· Personal cooperation in development aid and socialist aid in the context of system competition
Since half a century, the sending of experts shall enhance development in societies which seem in need of such an intervention from outside in order to remedy their under-development. Both competing world systems had developed their own concepts of "development" and corresponding practices of "development aid" claiming universal validity. This project aims to compare the development sector of both competing systems in the last phase of the Cold War on the level of the experts, consultants, and specialists sent to recipient countries in the frame of "technical assistance". "Technical assistance" respectively (later) "technical cooperation", or "scientific-technical cooperation" and "cultural-scientific cooperation" in the terminology of the GDR are all based on the underlying rationale that a lack of knowledge hems development. Accordingly, a knowledge transfer should eliminate such under-development, and hence experts are principally dispatched to the country in order to transfer knowledge. This transfer encompasses not only technical know-how but also those attitudes, practices, and behaviours that will lead to a sensible application of newly acquired know-how. On a larger scale, the integration in one of the competing world-systems was at stake. Development experts, consultants, and advisors are defined as the group of knowledge workers who professionally impart their application-specific knowledge in the field of development aid or in GDR-terminology in "socialist aid" respectively.
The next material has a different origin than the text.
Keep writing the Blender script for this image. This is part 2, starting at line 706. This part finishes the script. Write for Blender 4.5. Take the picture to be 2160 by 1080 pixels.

Core of the project is a comparison between development experts of the two German states. Levels of comparison shall be opened by leading questions: What types of experts were employed? Which tasks were they assigned to? Which aims and objectives did they pursue? Which lifestyles did these "itinerant" people West and East adopt in the countries of assignment? What was the range of officially prescribed and tolerated behaviours and everyday practices? Which attitudes, and practices vis-à-vis development did they have in common across system boundaries? Did they face similar problems in terms of transfer, and inter-cultural communication? Which cultural transfers occurred in daily life? Which role played the task to "develop" other people for the experts' own personal "development"?
The comparative approach of this project will highlight in which fields and how experts in the field operated transfers and how this process influenced them on their part. The idea is to compare the transfer of attitudes and practices on the ground. Special attention shall be given to the development experts' role in the dissemination of knowledge, attitudes, cultural practices, and lifestyles.
This project focuses on the development sectors of the two Germanies in countries in Africa and Latin America from the 1970s to the end of the socialist world system in 1990.